Decker is broken by her failure to keep her cool. She wanted so badly to be an officer of the law that the protection of that dream indirectly got her boyfriend killed. Beckett has been in the game for long enough to know that even the officers with the purest of intentions will make the wrong call sometimes; their emotions will get the better of them; and they’ll have to assess, forgive themselves, and move on. It’s proof of Decker’s idealization of the job that she assumes one mistake spoils her for it. Beckett convinces her to keep on doing what she’s doing, with one important change. “You can’t do this if you go it alone,” she says, and Decker understands.
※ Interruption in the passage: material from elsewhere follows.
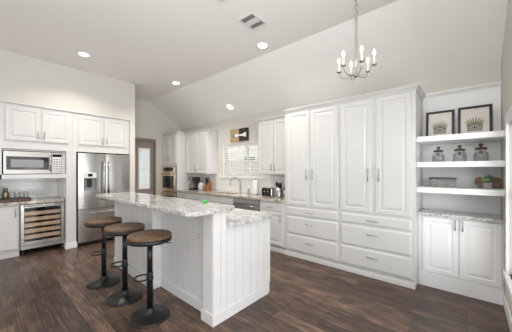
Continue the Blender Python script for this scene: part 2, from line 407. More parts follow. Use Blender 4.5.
# right wall with a low window
RX0, RX1, RZ0, RZ1 = 2.05, 3.30, 0.44, 1.87
b = MB()
b.box(RX1, XB, YR - 0.15, YR, 0, ZC); b.box(1.7, RX0, YR - 0.15, YR, 0, ZC)
b.box(RX0, RX1, YR - 0.15, YR, 0, RZ0); b.box(RX0, RX1, YR - 0.15, YR, RZ1, ZC)
struct(b.build('wall_right', M['wall']))
b = MB()
b.box(RX1, RX1 + 0.10, YR, YR + 0.022, RZ0, RZ1 + 0.09); b.box(RX0 - 0.10, RX0, YR, YR + 0.022, RZ0, RZ1 + 0.09)
b.box(RX0, RX1, YR, YR + 0.022, RZ1, RZ1 + 0.09)
b.box(RX0 - 0.13, RX1 + 0.13, YR - 0.02, YR + 0.035, RZ0 - 0.03, RZ0)
b.box(RX0 - 0.10, RX1 + 0.10, YR, YR + 0.02, RZ0 - 0.11, RZ0 - 0.03)
wf = struct(b.build('window_2', M['trim'], bevel=0.003))
b = MB()
b.box(RX0, RX0 + 0.05, YR - 0.10, YR - 0.05, RZ0, RZ1); b.box(RX1 - 0.05, RX1, YR - 0.10, YR - 0.05, RZ0, RZ1)
b.box(RX0 + 0.05, RX1 - 0.05, YR - 0.10, YR - 0.05, RZ0, RZ0 + 0.05); b.box(RX0 + 0.05, RX1 - 0.05, YR - 0.10, YR - 0.05, RZ1 - 0.05, RZ1)
b.box(RX0 + 0.05, RX1 - 0.05, YR - 0.10, YR - 0.05, 1.16, 1.20)
b.build('window_sash', M['trim'], wf, 0.003)
MB().box(RX0 + 0.05, RX1 - 0.05, YR - 0.078, YR - 0.072, RZ0 + 0.05, RZ1 - 0.05).build('window_pane', M['pane'], wf)
struct(MB().box(1.7, 3.625, YR, YR + 0.014, 0, 0.12).build('baseboard_right', M['trim'], bevel=0.004))
struct(MB().box(2.266, DX0 - 0.08, YF - 0.014, YF, 0, 0.105).build('baseboard_far', M['trim'], bevel=0.004))

# sink window: white reveal, stool, two sashes
b = MB()
b.box(XB - 0.002, XB + 0.13, WY0 + 0.001, WY0 + 0.012, WZ0, WZ1); b.box(XB - 0.002, XB + 0.13, WY1 - 0.012, WY1 - 0.001, WZ0, WZ1)
b.box(XB - 0.002, XB + 0.13, WY0 + 0.0125, WY1 - 0.0125, WZ1 - 0.01, WZ1 - 0.001)
b.box(XB - 0.05, XB + 0.13, WY0 - 0.05, WY1 + 0.05, WZ0 - 0.028, WZ0 + 0.002)
wf = struct(b.build('window_1', M['trim'], bevel=0.003))
b = MB()
mid = 3.86
for y0, y1 in ((WY0 + 0.013, WY0 + 0.04), (mid - 0.03, mid + 0.03), (WY1 - 0.04, WY1 - 0.013)): b.box(XB + 0.09, XB + 0.125, y0, y1, WZ0, WZ1)
for z0, z1 in ((WZ0, WZ0 + 0.045), (1.63, 1.665), (WZ1 - 0.045, WZ1)): b.box(XB + 0.092, XB + 0.123, WY0 + 0.04, WY1 - 0.04, z0, z1)
b.build('window_sash', M['trim'], wf, 0.002)
MB().box(XB + 0.104, XB + 0.110, WY0 + 0.04, WY1 - 0.04, WZ0 + 0.045, WZ1 - 0.045).build('window_pane', M['pane'], wf)

# far door: taupe jambs and a glazed taupe door with blinds
b = MB()
b.box(DX0, DX0 + 0.02, YF - 0.012, YF + 0.15, 0, DZ); b.box(DX1 - 0.035, DX1, YF - 0.012, YF + 0.15, 0, DZ); b.box(DX0 + 0.02, DX1 - 0.035, YF - 0.012, YF + 0.15, DZ - 0.07, DZ)
dr = struct(b.build('door_1', M['taupe_dark'], bevel=0.003))
x0, x1 = DX0 + 0.022, DX1 - 0.037
lx0, lx1, lz0, lz1 = 2.80, 3.11, 0.92, 2.02
b = MB()
b.box(x0, lx0, YF + 0.06, YF + 0.10, 0.01, DZ - 0.072); b.box(lx1, x1, YF + 0.06, YF + 0.10, 0.01, DZ - 0.072)
b.box(lx0, lx1, YF + 0.06, YF + 0.10, 0.01, lz0); b.box(lx0, lx1, YF + 0.06, YF + 0.10, lz1, DZ - 0.072)
b.loops(lx0 + 0.0, lx1, 0.20, 0.78, [(0, YF + 0.06), (0.0, YF + 0.052), (0.02, YF + 0.052), (0.03, YF + 0.058)])
b.build('door_leaf', M['taupe'], dr, 0.003)
b = MB()
b.box(lx0, lx0 + 0.02, YF + 0.045, YF + 0.06, lz0, lz1); b.box(lx1 - 0.02, lx1, YF + 0.045, YF + 0.06, lz0, lz1)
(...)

Beckett returns to her partner at the end of the episode, ready to talk about the bombshell that she couldn’t even address before. He was tempted to lock away what he learned in Los Angeles in the ol’ mind palace, but no good has come of Castle and Beckett keeping things from one another. The revelation that Castle knew about Bracken and Loksat before his memory wipe and executions of Beckett’s former colleagues is difficult for her to hear. But the separate mysteries that have hung over their lives for the past year and a half have merged into one giant super-plot, and it’s way past time for Castle and Beckett to quit waging their wars alone. (“This is our fight now.”) What’s past is past, but they have a new lead on Loksat, some professional hacker friends, and finally a congruous story line. Let’s put the Caskett back in Castle. It’s long overdue.

Odds & Ends:

  • If the people who published the real Nikki Heat novels don’t get a hard copy of Unsolicited Advice in book stores soon, we’ve failed as a society. Teach me how to live, Martha Rodgers.
  • Hayley had better figure into this Loksat investigation. As phenomenal as she is in that role, she shouldn’t be relegated to sitting in his office and waiting for Castle to come and consult his human moral compass.
  • “Less of a discussion, more of an Irish intervention.”
  • That self-defense scene! Beckett would rank hand-to-hand over paperwork every time.
  • Point taken, never quote George Sand in a domestic argument.
  • “We’re looking for needles in a stack of needles.”